Consider Scenario 1. Suppose Hal collects, say, $20,000 from Cindy over the 10 months, and considers the amounts to be refundable deposits to be given back when Cindy buys the place. In this case, Hal would not pay tax on the $20,000 (nor could he claim expenses). Cindy will then buy the place for $250,000, but Hal will give her $20,000 toward that price, so that she only has to come up with $230,000 on her own. Hal reports a selling price for tax purposes of $250,000, but he was not taxed on any of the payments received over the 10 months.

Now, consider Scenario 2. Hal instead considers the $20,000 collected to be rental income, and deducts expenses of, say, $12,000. In this case, Hal pays tax on net rental income of $8,000. Then, Hal sells the place to Cindy.
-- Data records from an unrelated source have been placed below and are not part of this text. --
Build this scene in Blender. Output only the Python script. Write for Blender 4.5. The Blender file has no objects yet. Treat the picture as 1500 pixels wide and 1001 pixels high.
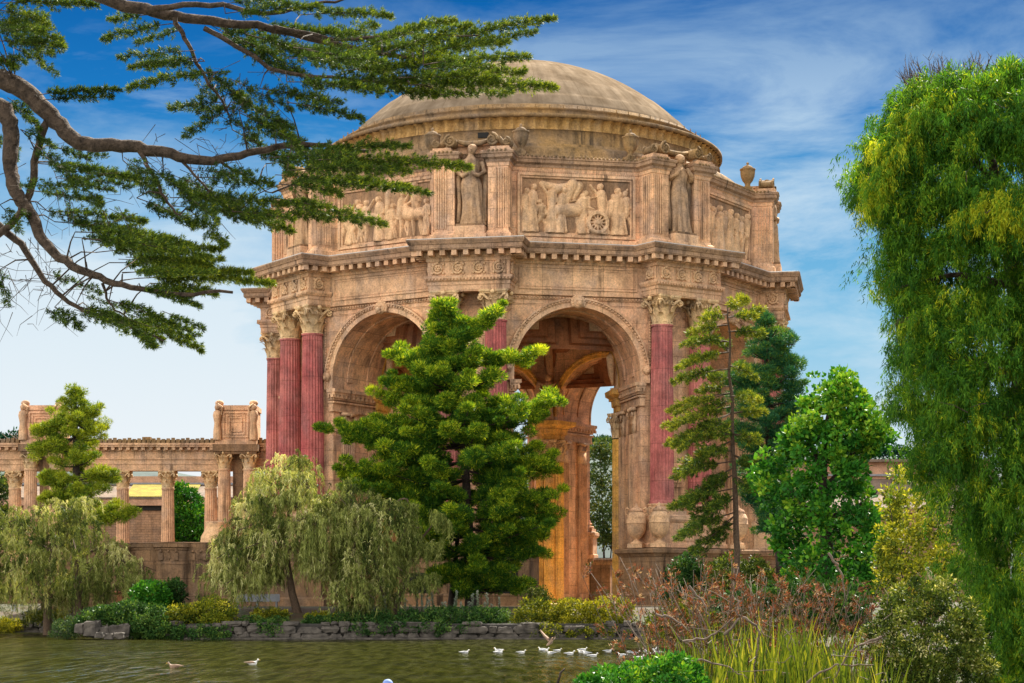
import bpy, math, random
import numpy as np
from math import sin, cos, pi, radians as R, sqrt, hypot, atan2

SC = bpy.context.scene
# ------------------------------------------------------------------ camera
F_PX, HOR, CZ = 2800.0, 870.0, 3.0          # focal length in photo pixels, horizon row, eye height
cd = bpy.data.cameras.new('camera'); cam = bpy.data.objects.new('camera', cd)
SC.collection.objects.link(cam); SC.camera = cam
cam.location = (0, 0, CZ); cam.rotation_euler = (R(90), 0, 0)
cd.sensor_width = 36; cd.lens = 36 * F_PX / 1500
cd.shift_y = (HOR - 500.5) / 1500
cd.clip_start = 0.2; cd.clip_end = 9000
# ------------------------------------------------------------------ light
SUN_AZ, SUN_EL = 24.0, 48.0                 # degrees right of the view axis, beyond the rotunda; height
EXPO = 1.6
SKY_STRENGTH = 0.12
HIGH_FILL = 5.4                            # brightness of the unseen sky, raised as facade fill, against display white
sv = (sin(R(SUN_AZ)) * cos(R(SUN_EL)), cos(R(SUN_AZ)) * cos(R(SUN_EL)), sin(R(SUN_EL)))
ld = bpy.data.lights.new('sun', 'SUN'); sun = bpy.data.objects.new('sun', ld)
SC.collection.objects.link(sun)
ld.energy = 5.0; ld.angle = R(1.5); ld.color = (1.0, 0.93, 0.80)
import mathutils
sun.rotation_euler = mathutils.Vector(sv).to_track_quat('Z', 'Y').to_euler()
sun.location = (80, 300, 200)
W = bpy.data.worlds.new('World'); SC.world = W; W.use_nodes = True
nt = W.node_tree; nt.nodes.clear()
def wn(t, **k):
    n = nt.nodes.new(t)
    for a, b in k.items(): setattr(n, a, b)
    return n
L = nt.links.new
out = wn('ShaderNodeOutputWorld'); bg = wn('ShaderNodeBackground'); bg.inputs['Strength'].default_value = SKY_STRENGTH
L(bg.outputs[0], out.inputs[0])
sky = wn('ShaderNodeTexSky', sky_type='NISHITA', sun_disc=False)
sky.sun_elevation = R(SUN_EL); sky.sun_rotation = math.atan2(sv[0], sv[1]); sky.air_density = 1.0; sky.dust_density = 0.6; sky.ozone_density = 2.0
tc = wn('ShaderNodeTexCoord'); sep = wn('ShaderNodeSeparateXYZ'); L(tc.outputs['Generated'], sep.inputs[0])
def wmath(op, a, b=None, clamp=False):
    n = wn('ShaderNodeMath', operation=op, use_clamp=clamp)
    for i, x in enumerate((a, b)):
        if x is None: continue
        if isinstance(x, (int, float)): n.inputs[i].default_value = x
        else: L(x, n.inputs[i])
    return n.outputs[0]
def wramp(fac, stops):
    n = wn('ShaderNodeValToRGB'); e = n.color_ramp.elements
    while len(e) < len(stops): e.new(0.5)
    for el, (p, c) in zip(e, stops): el.position = p; el.color = (*c, 1)
    L(fac, n.inputs[0]); return n.outputs[0]
def wmix(f, a, b):
    n = wn('ShaderNodeMix', data_type='RGBA')
    for s, x in ((n.inputs['Factor'], f), (n.inputs['A'], a), (n.inputs['B'], b)):
        if isinstance(x, (int, float)): s.default_value = x
        elif isinstance(x, tuple): s.default_value = (*x, 1)
        else: L(x, s)
    return n.outputs['Result']
# the clear deep-blue low sky with thin high cloud, whiter toward the horizon and the west
zc = wmath('MAXIMUM', sep.outputs['Z'], 0.0)
K = 1.0 / (2 ** EXPO) / SKY_STRENGTH
def kc(r, g, b):
    f = lambda c: ((c / 255 + .055) / 1.055) ** 2.4
    return (f(r), f(g), f(b))
low = wramp(wmath('MULTIPLY', zc, 2.5), [(0.0, kc(238, 242, 243)), (0.16, kc(214, 232, 242)), (0.33, kc(140, 200, 232)), (0.50, kc(78, 163, 218)), (0.62, kc(30, 122, 196)), (0.76, kc(12, 96, 172)), (1.0, kc(10, 78, 150))])
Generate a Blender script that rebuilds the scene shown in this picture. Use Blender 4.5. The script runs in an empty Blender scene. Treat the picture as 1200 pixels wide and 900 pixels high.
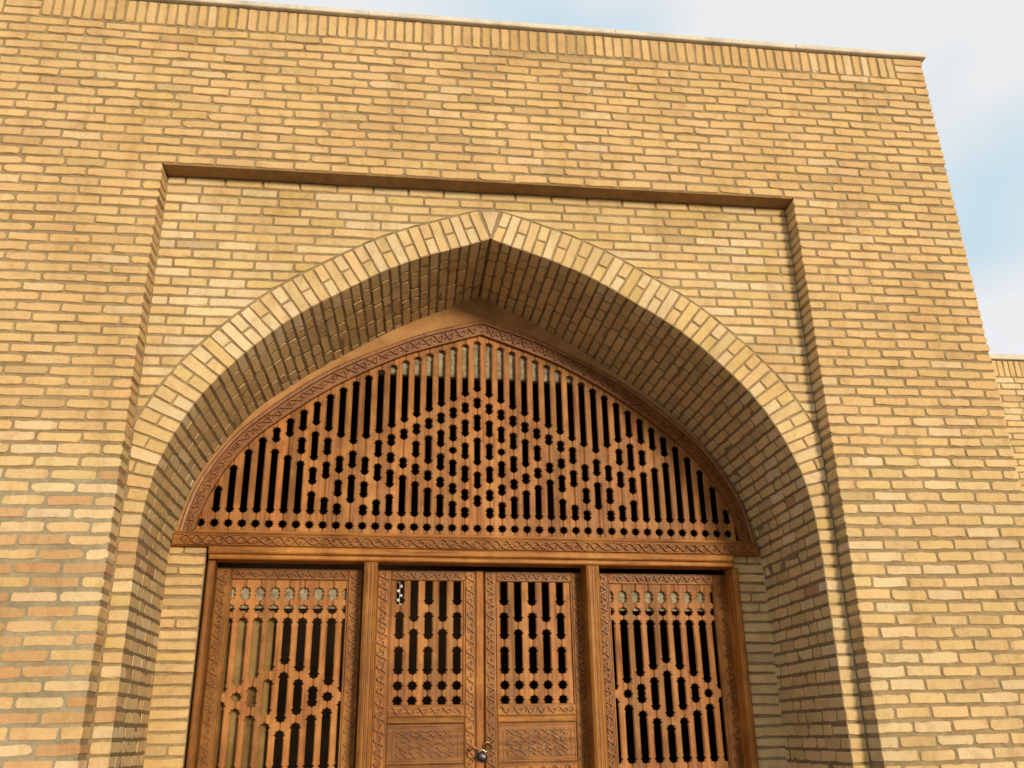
import bpy, math, random
from mathutils import Matrix, Vector

# ------------------------------------------------------------------ camera, sky, sun, exposure
scn = bpy.context.scene
COL = scn.collection
cam_d = bpy.data.cameras.new('camera')
cam = bpy.data.objects.new('camera', cam_d)
COL.objects.link(cam)
cam_d.sensor_fit = 'HORIZONTAL'
cam_d.sensor_width = 36.0
cam_d.lens = 1050.84 / 1200 * 36.0
cam_d.clip_start, cam_d.clip_end = 0.05, 3000
C0 = Vector((-0.65727, -5.55806, 1.55103))
FW = Vector((0.1274858, 0.9222546, 0.3649573))
RT = Vector((0.9915034, -0.1280918, -0.0226583))
UP = Vector((-0.0258513, -0.3647450, 0.9307485))
cam.matrix_world = Matrix(((RT.x, UP.x, -FW.x, C0.x), (RT.y, UP.y, -FW.y, C0.y), (RT.z, UP.z, -FW.z, C0.z), (0, 0, 0, 1)))
scn.camera = cam

SUN_EL, SUN_AZ = math.radians(10.0), math.radians(20.0)      # azimuth to the right of the facade's normal
sun_from = Vector((math.cos(SUN_EL) * math.sin(SUN_AZ), -math.cos(SUN_EL) * math.cos(SUN_AZ), math.sin(SUN_EL)))
sd = bpy.data.lights.new('sun', 'SUN')
sd.energy, sd.angle, sd.color = 3.1, math.radians(11.0), (1.0, 0.83, 0.60)
sun = bpy.data.objects.new('sun', sd)
COL.objects.link(sun)
sun.rotation_euler = sun_from.to_track_quat('Z', 'Y').to_euler()
sun.location = (6, -14, 8)

world = bpy.data.worlds.new('World')
scn.world = world
world.use_nodes = True
wn, wl = world.node_tree.nodes, world.node_tree.links
wn.clear()
w_out = wn.new('ShaderNodeOutputWorld')
w_bg = wn.new('ShaderNodeBackground')
w_sky = wn.new('ShaderNodeTexSky')
w_sky.sky_type = 'NISHITA'
w_sky.sun_disc = False
w_sky.sun_elevation = SUN_EL
w_sky.sun_rotation = math.atan2(sun_from.x, sun_from.y)
w_sky.air_density, w_sky.dust_density, w_sky.ozone_density = 1.0, 0.8, 2.0
w_tc = wn.new('ShaderNodeTexCoord')
w_map = wn.new('ShaderNodeMapping')
w_map.inputs['Scale'].default_value = (1.0, 1.0, 1.6)
w_map.inputs['Location'].default_value = (-1.95, 1.35, -0.96)
w_noise = wn.new('ShaderNodeTexNoise')
w_noise.inputs['Scale'].default_value = 2.0
w_noise.inputs['Detail'].default_value = 3.0
w_noise.inputs['Roughness'].default_value = 0.5
w_ramp = wn.new('ShaderNodeValToRGB')                           # thin bluish veil to bright white cloud, in the sky's own units
w_ramp.color_ramp.elements[0].position, w_ramp.color_ramp.elements[1].position = 0.30, 0.47
w_ramp.color_ramp.elements[0].color = (0.66, 0.86, 0.96, 1)
w_ramp.color_ramp.elements[1].color = (1.0, 1.0, 1.0, 1)
w_gain = wn.new('ShaderNodeVectorMath')
w_gain.operation = 'SCALE'
w_gain.inputs['Scale'].default_value = 5.6
w_mix = wn.new('ShaderNodeMix')
w_mix.data_type = 'RGBA'
w_mix.inputs['Factor'].default_value = 0.88
wl.new(w_tc.outputs['Generated'], w_map.inputs['Vector'])
wl.new(w_map.outputs['Vector'], w_noise.inputs['Vector'])
wl.new(w_noise.outputs['Fac'], w_ramp.inputs['Fac'])
wl.new(w_ramp.outputs['Color'], w_gain.inputs[0])
wl.new(w_gain.outputs['Vector'], w_mix.inputs['B'])
wl.new(w_sky.outputs['Color'], w_mix.inputs['A'])
wl.new(w_mix.outputs['Result'], w_bg.inputs['Color'])
w_bg.inputs['Strength'].default_value = 0.15
wl.new(w_bg.outputs['Background'], w_out.inputs['Surface'])

scn.view_settings.view_transform = 'Standard'
scn.view_settings.look = 'None'
scn.view_settings.exposure = 0.15
scn.view_settings.gamma = 1.0
scn.view_settings.use_curve_mapping = False
scn.render.engine = 'CYCLES'
scn.cycles.max_bounces = 6
scn.cycles.diffuse_bounces = 4

R = random.Random(11)
U = R.uniform

# ------------------------------------------------------------------ materials
def new_mat(name):
    m = bpy.data.materials.new(name)
    m.use_nodes = True
    nt = m.node_tree
    b = nt.nodes['Principled BSDF']
    return m, nt.nodes, nt.links, b

def node(n, typ, **kw):
    x = n.new(typ)
    for k, v in kw.items():
        if k in x.inputs: x.inputs[k].default_value = v
        else: setattr(x, k, v)
    return x

def mixc(n, l, a, b, fac, blend='MIX'):
    x = n.new('ShaderNodeMix'); x.data_type = 'RGBA'; x.blend_type = blend
    for s, v in (('A', a), ('B', b), ('Factor', fac)):
        if hasattr(v, 'is_linked') or hasattr(v, 'links'): l.new(v, x.inputs[s])
        else: x.inputs[s].default_value = v if s == 'Factor' or len(v) == 4 else (*v, 1)
    return x.outputs['Result']

def ramp(n, l, src, p0, p1, c0=(0, 0, 0, 1), c1=(1, 1, 1, 1)):
    r = n.new('ShaderNodeValToRGB')
    r.color_ramp.elements[0].position, r.color_ramp.elements[1].position = p0, p1
    r.color_ramp.elements[0].color, r.color_ramp.elements[1].color = c0, c1
    l.new(src, r.inputs['Fac'])
    return r.outputs['Color']

def noise(n, l, vec, scale, detail=4, rough=0.55, dist=0.0):
    x = node(n, 'ShaderNodeTexNoise', Scale=scale, Detail=detail, Roughness=rough, Distortion=dist)
    l.new(vec, x.inputs['Vector'])
    return x.outputs['Fac']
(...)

Assuming Hal wants to credit Cindy for the $20,000 she paid to him, he'll set the selling price at $230,000, but Hal will still have to report a selling price of $250,000 since Canadian tax law will deem him to have received fair market value for the property, even if he collects just $230,000 from Cindy. In this case, then, Hal reports a selling price for tax purposes of $250,000, and he also pays tax on $8,000 of payments received over the 10 months. This is more taxable income than under Scenario 1.

THE MORAL

If you were Hal, which way would you structure the arrangement?

As a general rule, when selling property to your children, and receiving payments that you'll eventually apply to the selling price, you'll likely be better off calling those payments refundable deposits rather than rent against which you deduct expenses.

Be sure to document your intention, so that your argument can be supported if CRA ever challenges your tax treatment.